Students teach about Jewish culture at ‘Kosher? I Hardly Know Her!’ event

Political science junior B Browne presents to students about the definition of Kosher and answers questions about Jewish culture at the “Kosher? I Barely Know Her!” event. Vanguard Photographer | Ryan Pelletier

Kosher foods and other topics related to Jewish culture were discussed at the ‘Kosher? I Hardly Know Her!’ event held by the RSO Hillel at SVSU on Jan. 28 in Curtiss Hall

Hillel International is an organization dedicated to uniting Jewish students on college campuses around the world to connect with and support each other.

Political science junior B Browne is the president of Hillel at SVSU. As SVSU’s only Jewish RSO, Browne explained what the group’s main objectives are.

“This is a space meant for Jewish students to explore and celebrate their Jewish identity, learning, growing, and living in a Jewish space,” they said. “Everyone is welcome here from those that have a strong Jewish background to those who have none at all.”

At the ‘Kosher? I Hardly Know Her!’ event, a Kahoot was prepared to test attendees’ knowledge of what foods are and are not considered kosher. Examples of kosher snacks were also available to try, including paczkis, chips, and challah bread.

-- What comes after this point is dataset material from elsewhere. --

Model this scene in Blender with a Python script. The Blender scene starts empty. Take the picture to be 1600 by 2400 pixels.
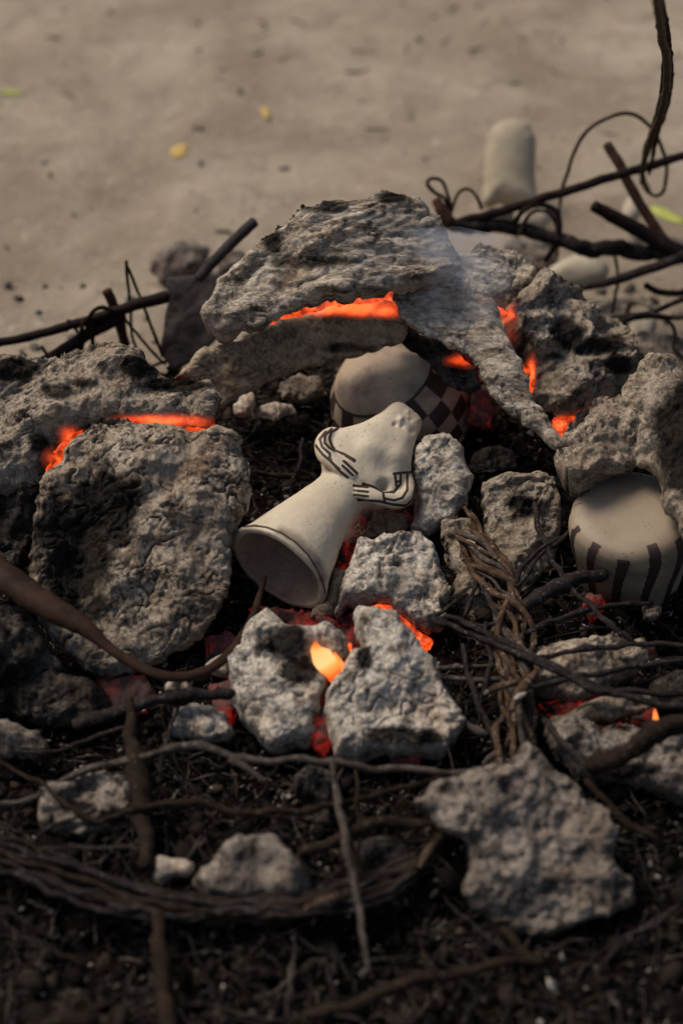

Kosher foods are those which comply with Jewish dietary rules. In some cases, a food must be prepared in a specific way to be considered kosher while in other cases certain foods should be avoided entirely.

Browne said the event’s main purpose was to shed light on the importance that living a kosher lifestyle holds to many in the Jewish community.

“We wanted to be able to help people brush up on their knowledge of what kosher means and how to utilize that, as well as bringing awareness to gentiles about some of our restrictions,” they said. “Jews certainly aren’t the only group that refrains from eating certain foods out of moral obligation, but for many of us it’s an important part of our tradition and daily life.”

Social studies education freshman Kennedy Danner is the vice president of SVSU’s Hillel group. Danner said the event was intended to be a learning experience for all.

“These kinds of events are important for everyone because they help to educate,” she said. “The kosher lifestyle is unfamiliar to the average student, and we wanted to showcase it. Both Jewish and Non-Jewish students can benefit from learning about a lifestyle that’s different to their own.”

Browne hopes that through events like this, all students can become more well-versed in Jewish practices and how to better support their Jewish peers.

“It’s nice to know that there is a space for Jewish students on campus,” Browne said. “There’s been a huge spike in antisemitism over the last few years, much of which has been violent. Having a spot that is unapologetically and openly Jewish means that Jewish SVSU students know that they aren’t alone here and allows gentile students a chance to broaden their horizons and be an ally in a more informed way.”